Problem details: Retype, exactly as they stand, the lines from the start of the data to the line that contains "return polys", both ends included. Leave the pictures out.

Data section:
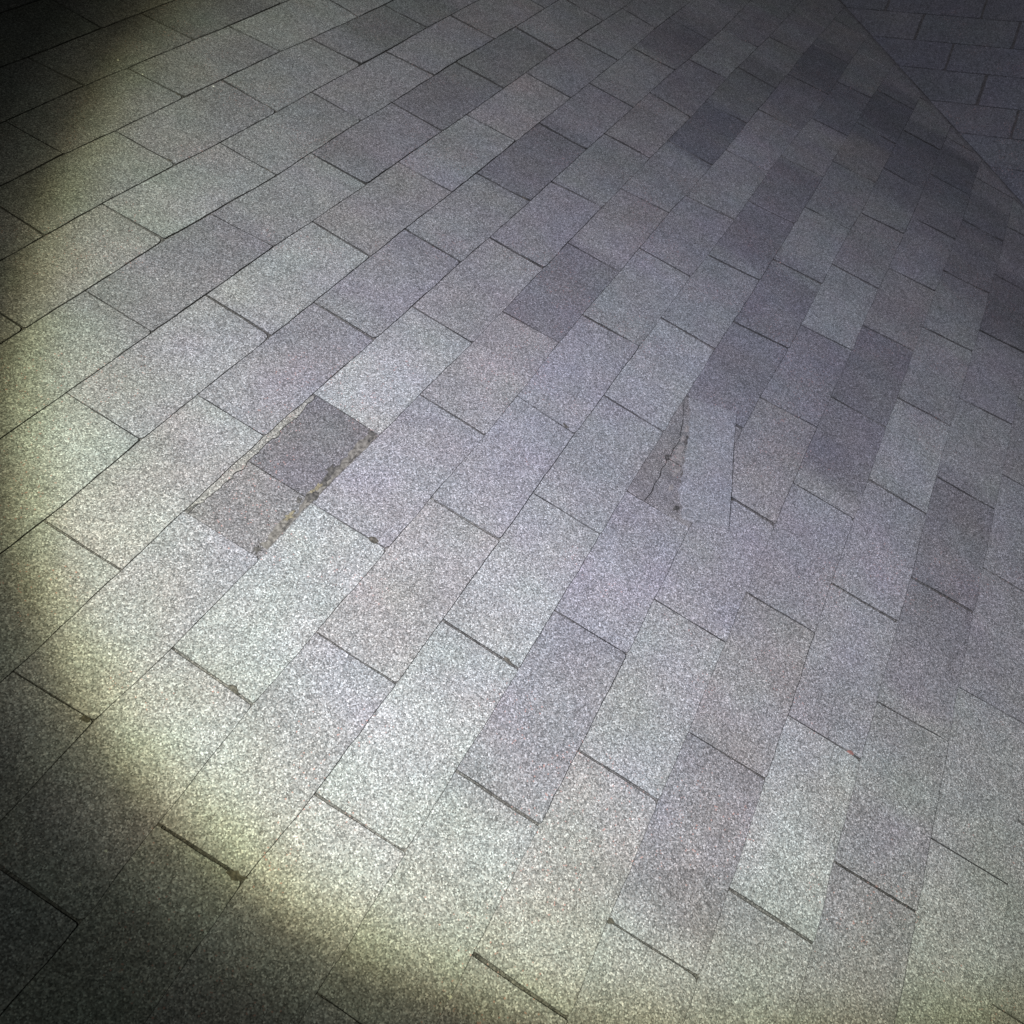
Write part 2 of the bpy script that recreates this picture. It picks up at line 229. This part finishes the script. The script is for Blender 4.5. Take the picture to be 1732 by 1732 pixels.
def tab_polys(c, ul0, ul1, ur0, ur1, dev0, dev1, fine, drop=0.0):
    """columns of a tab; ul0/ul1 = left edge at the top/bottom"""
    rL = .012 + .06 * hash01(c, ul0, 1) ** 3; rR = .012 + .09 * hash01(c, ur0, 2) ** 3
    W = ur1 - ul1
    if fine: ts = [0, .004, .01, .02, .04] + [i / 14 for i in range(1, 14)] + [.96, .98, .99, .996, 1]
    else: ts = [0, .5, 1]
    rows = [0, .25, .5, .75, 1] if fine else [0, 1]
    grid = []
    for t in ts:
        col = []
        for s_ in rows:
            ul = ul0 + (ul1-ul0)*s_; ur = ur0 + (ur1-ur0)*s_
            u = ul + (ur - ul) * t
            if fine and t in (0, 1): u += .006 * wave(c * 7 + t, s_ * 4 + ul0)
            top = c + dev0(u); bot = c + 1 + dev1(u) + (.008 * wave(c * 11, u * 5) if fine else 0) + drop
            if fine and s_ == 1:
                for x, r in ((W * t, rL), (W * (1 - t), rR)):
                    if x < r: bot -= r * .8 * (1 - math.sqrt(max(0, 1 - (1 - x / r) ** 2)))
            col.append((u, top + (bot - top) * s_))
        grid.append(col)
    polys = []
    for a, b in zip(grid, grid[1:]):
        for i in range(len(rows) - 1): polys.append([a[i], a[i+1], b[i+1], b[i]])
    return polys

# ------------------------------------------------------------------ valley: where the two slopes meet
VU, VV = 17.458, 4.1297                       # a point of the valley (u, down-slope)
VS = 1 / math.cos(PITCH)                      # slope of the valley line drawn on either roof plane
def main_side(p): return (VU - p[0]) - (p[1] - VV) / VS      # >0 on the main slope
def vnorm(p): return main_side(p) * VS / math.sqrt(1 + VS * VS)

# ------------------------------------------------------------------ the roof
roof = bpy.data.objects.new('shingle_roof', None); C.objects.link(roof)
roof.matrix_world = ROOF; roof.empty_display_size = .3
roof['label'] = 'grey granulated asphalt shingle roof with a valley, lit by a torch at night'
roof['category'] = 'roof'; roof['kind'] = 'thing'

known = {}
for c, k, a, b in SLOTS: known[(c, k)] = (a, b)
def slot(c, k):
    if (c, k) in known: return known[(c, k)]
    o = OFFS.get(c)
    if o is None:
        o = (.414 * c - .47); o -= round(o)
    u = (k + o) * 2.4
    # stay in step with the nearest measured slot of this course
    near = [(abs(kk - k), (sum(v) / 2) - (kk + o) * 2.4) for (cc, kk), v in known.items() if cc == c]
    if near: u += min(near)[1] * .8
    j = (hash01(c, k, 3) - .5) * .07
    return (u + j, u + j + (hash01(c, k, 4) - .5) * .05)

table = []
for c, u, k, kind in TONES:
    lo = hi = None
    for kk in range(-12, 14):
        a = sum(slot(c, kk)) / 2; b = sum(slot(c, kk + 1)) / 2
        if a <= u < b: lo, hi = a, b
    table.append((c, u, k, kind, lo, hi))

S = Sheet(); H = Sheet(); TORN = Sheet()
GAP = .075
for c in range(-20, 15):
    dev0 = lambda u, c=c: line_dev(c, u); dev1 = lambda u, c=c: line_dev(c + 1, u)
    # headlap: the covered upper part, seen at the bottom of the slots of the course above
    top, bot = c - 1.15, c + .04
    n = 40; u0, u1 = -24, 44
    polys = []
    for i in range(n):
        a = u0 + (u1-u0) * i / n; b = u0 + (u1-u0) * (i+1) / n
        q = clip([(a, top), (a, bot + dev0(a)), (b, bot + dev0(b)), (b, top)], lambda p: vnorm(p) - GAP * .9)
        if len(q) > 2: polys.append(q)
    H.piece(polys, lambda u, v, c=c: TH * (v - c) - .006, .004, lambda u, v, c=c: tuple(x * (.46 + .30 * wave(c, u * 3.3)) for x in (.17, .162, .158)))
    for k in range(-9, 19):
        a0, a1 = slot(c, k); b0, b1 = slot(c, k + 1)
        if a0 > 44: break
        near = -10 < c < 10 and -11 < a0 < 21
        ww = .008 + .015 * min(1, max(0, (a0 + 1) / 8)); wa = ww + .014 * hash01(c, k, 8); wb = ww + .014 * hash01(c, k + 1, 8)
        if (c, k) == (-1, -2): continue                       # the missing tab
        if (c, k) == (3, 0): continue                         # the cracked tab
        P = tab_polys(c, a0 + wa, a1 + wa, b0 - wb, b1 - wb, dev0, dev1, near)
        Q = []
        for q in P:
            q = clip(q, lambda p: vnorm(p) - GAP - .012 * wave(3, p[1] * 6))
            if len(q) > 2: Q.append(q)
        if not Q: continue
        lift = .018 * hash01(c, k, 12) ** 3
        mid = (a0 + b0) / 2
        zf = lambda u, v, c=c, lift=lift, mid=mid, s=hash01(c, k, 13): TH * (v - c) + .001 + lift * max(0, v - c) ** 2 * (1 + (u - mid) * (s - .5)) + .003 * wave(c * 5, u * 1.5) * max(0, v - c)
        S.piece(Q, zf, .0168, lambda u, v, c=c, k=k: tones(c, u, k, table))
main = S.build('roof_slope', M_GRAN, roof)
main['label'] = 'near roof slope of staggered shingle tabs'
hl = H.build('shingle_underlap', M_GRAN, main)

# --- the missing tab: the bare underlayer, the torn strip left above it, the old sealant along its lower edge
def flat(polys, z, thick, name, mat, parent, col=(.2, .2, .2), zf=None):
    s = Sheet(); s.piece(polys, zf or (lambda u, v: z(u, v)), thick, lambda u, v: col); return s.build(name, mat, parent)
a0, a1 = slot(-1, -2); b0, b1 = slot(-1, -1)
cols = []; N = 40; seam = -3.53
def tear(u):                                                   # ragged lower edge of the torn remnant
    t = (u - a0) / (b0 - a0)
    return -1 + line_dev(-1, u) + .02 + .075 * max(0, math.sin(math.pi * min(1, max(0, t)))) ** .6 * (1 + .0 * t) + .018 * wave(77, u * 9) + .012 * wave(78, u * 23)
for lo, hi in ((a0 - .02, seam - .008), (seam + .008, b0 + .02)):
    for i in range(N // 2):
        u = lo + (hi-lo) * i / (N//2); u2 = lo + (hi-lo) * (i+1) / (N//2)
        cols.append([(u, -1.1), (u, line_dev(0, u) + .03), (u2, line_dev(0, u2) + .03), (u2, -1.1)])
bs_ = Sheet(); bs_.piece(cols, lambda u, v: TH * v - .004, .002, lambda u, v: (.135, .131, .133) if u < seam else (.110, .106, .114)); bare = bs_.build('exposed_underlayer', M_GRAN, main)
bare['label'] = 'dark purplish underlayer laid bare where a tab is missing'
cols = []
for i in range(60):
    u = a0 + .03 + (b0 - a0 - .06) * i / 60; u2 = a0 + .03 + (b0 - a0 - .06) * (i+1) / 60
    cols.append([(u, -1.06), (u, tear(u)), (u2, tear(u2)), (u2, -1.06)])
rem = Sheet(); rem.piece(cols, lambda u, v: TH * (v + 1) + .001 - .004, .018, lambda u, v: (.185, .18, .17)); rem = rem.build('torn_tab_remnant', M_GRAN, main)
rem['label'] = 'narrow pale strip left of the torn off tab'
cols = []
def strip_top(u): return -.105 + .04 * wave(31, u * 4) + .03 * wave(32, u * 13)
def strip_bot(u): return line_dev(0, u) - .012 + .01 * wave(33, u * 11)
for i in range(80):
    u = a0 + .16 + (b0 - a0 - .18) * i / 80; u2 = a0 + .16 + (b0 - a0 - .18) * (i+1) / 80
    cols.append([(u, strip_top(u)), (u, strip_bot(u)), (u2, strip_bot(u2)), (u2, strip_top(u2))])
st = flat(cols, lambda u, v: TH * v - .004 + .006 + .004 * wave(41, u * 9), .004, 'sealant_strip', M_STRIP, main)
st['label'] = 'dirty tan sealant strip along the lower edge of the gap'
def blob(sheet, u, v, ru, rv, z, h, seed, n=14):
    ring = []; r = random.Random(seed)
    for i in range(n):
        a = 2 * math.pi * i / n; k = .4 + 1.0 * r.random(); ring.append((u + ru * k * math.cos(a), v + rv * k * math.sin(a)))
    polys = [[(u, v), ring[i], ring[(i+1) % n]] for i in range(n)]
    sheet.piece(polys, lambda x, y: z(x, y) + h * (1 if (abs(x-u) < 1e-6 and abs(y-v) < 1e-6) else .45), h * .45 + .002, lambda x, y: (.1, .1, .1))
zs = lambda u, v: TH * v + .003
for (u, v, ru, rv, sd) in ((-3.0, -.13, .14, .055, 1), (-3.2, -.09, .08, .04, 2), (-3.47, -.07, .12, .06, 3), (-2.15, -.10, .05, .08, 4), (-2.27, -.05, .06, .025, 6), (-2.7, -.04, .12, .015, 7), (-4.47, -.10, .05, .05, 8), (-4.0, -.05, .1, .02, 9), (-3.62, -.16, .05, .03, 10)):
    b_ = Sheet(); blob(b_, u, v, ru, rv, zs, .008, sd); b_.build('tar_spot', M_TAR, main)
for (u, v, ru, rv, sd) in ((-3.3, -.11, .07, .035, 21), (-3.88, -.10, .08, .035, 22), (-3.42, -.12, .035, .025, 23)):
    b_ = Sheet(); blob(b_, u, v, ru, rv, zs, .01, sd); b_.build('dried_sealant', M_OCHRE, main)['label'] = 'ochre blob of dried sealant'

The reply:
Write part 2 of the bpy script that recreates this picture. It picks up at line 229. This part finishes the script. The script is for Blender 4.5. Take the picture to be 1732 by 1732 pixels.
def tab_polys(c, ul0, ul1, ur0, ur1, dev0, dev1, fine, drop=0.0):
    """columns of a tab; ul0/ul1 = left edge at the top/bottom"""
    rL = .012 + .06 * hash01(c, ul0, 1) ** 3; rR = .012 + .09 * hash01(c, ur0, 2) ** 3
    W = ur1 - ul1
    if fine: ts = [0, .004, .01, .02, .04] + [i / 14 for i in range(1, 14)] + [.96, .98, .99, .996, 1]
    else: ts = [0, .5, 1]
    rows = [0, .25, .5, .75, 1] if fine else [0, 1]
    grid = []
    for t in ts:
        col = []
        for s_ in rows:
            ul = ul0 + (ul1-ul0)*s_; ur = ur0 + (ur1-ur0)*s_
            u = ul + (ur - ul) * t
            if fine and t in (0, 1): u += .006 * wave(c * 7 + t, s_ * 4 + ul0)
            top = c + dev0(u); bot = c + 1 + dev1(u) + (.008 * wave(c * 11, u * 5) if fine else 0) + drop
            if fine and s_ == 1:
                for x, r in ((W * t, rL), (W * (1 - t), rR)):
                    if x < r: bot -= r * .8 * (1 - math.sqrt(max(0, 1 - (1 - x / r) ** 2)))
            col.append((u, top + (bot - top) * s_))
        grid.append(col)
    polys = []
    for a, b in zip(grid, grid[1:]):
        for i in range(len(rows) - 1): polys.append([a[i], a[i+1], b[i+1], b[i]])
    return polys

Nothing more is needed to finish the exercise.